The High Representative of the European Union for Foreign Policy, José Borrell, criticised this Monday that the president of Venezuela, Nicolás Maduro, has gone to the Venezuelan Supreme Court to “defend him” after having declared himself the winner without publishing the minutes of the presidential elections about which the international community has raised suspicions of fraud. “The height of sarcasm”, he summed up.

“Maduro has appealed to the Court, he has appealed to the courts to defend him, which is the height of sarcasm, and we are waiting for the Supreme Court of Venezuela to issue the ruling,” explained the High Representative.

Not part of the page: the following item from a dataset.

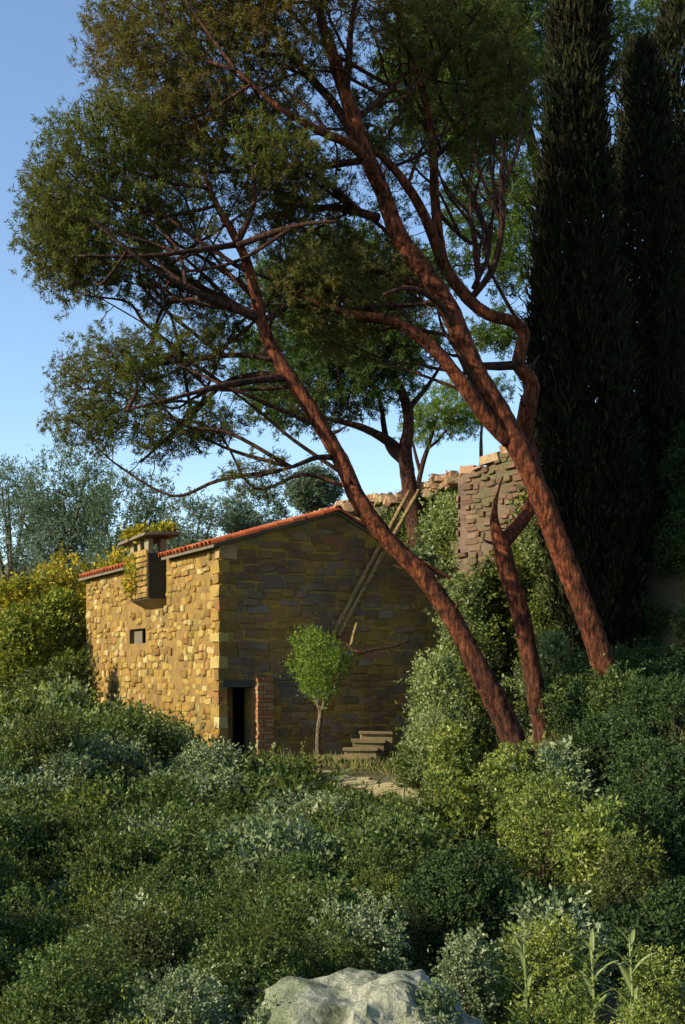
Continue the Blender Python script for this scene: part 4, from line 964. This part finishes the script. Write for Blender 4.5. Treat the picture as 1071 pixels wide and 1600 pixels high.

This is what the socialist leader said at a press conference during the opening of the XXIII edition of the course ‘Quo Vadis Europa?’, which he himself directs at the Menéndez Pelayo International University (UIMP) in Santander.

In this regard, he said he did not know “what sentence the Venezuelan judicial body is going to issue” since “its function is not to count the election results.” This task, he recalled, corresponds to the National Electoral Council (CNE) of Venezuela –controlled by the Chavista government–, so, in his opinion, “Maduro does not need to go to court” and does need to publish the electoral records so that the international community can proceed to their “verification.”

In his opinion, the attitude of the Venezuelan president raises doubts because “he insists on saying that he has won and does not want to understand that, for the international community, without verification there is no acceptance of results.” “Imagine if here in Spain the electoral authority published partial results and did not justify them, what would we think?” he asked.

In this way, he said he hoped that the international community would maintain its “demand for verification of results” since the Venezuelan opposition led by Edmundo González and María Corina Machado has published results “radically different from those proclaimed by Maduro” gathering “more than 80 percent of the minutes of the electoral tables.”

THE REPRESSION INCREASES

In this context, he has described the situation in Venezuela as “dramatic” and has expressed his expectation “to see what happens in the next few days” because “the repression” of the Chavista government “is intensifying” and “there are already more than 2,000 people arrested.”

He also asserted that the European Union’s position regarding the conflict is to maintain the demand that Maduro publish the results while “there is an ongoing negotiation” and “waiting” for the ruling issued by the Supreme Court of the Caribbean country. “Venezuela could enter into a serious crisis, we are all trying to prevent this from happening,” Borrell added.

Regarding the proposal of “some Latin American country” to repeat elections and share power between the government and the opposition, he said that he does not know “how to do that” and insisted that “nothing will surely be done until the Supreme Court speaks.”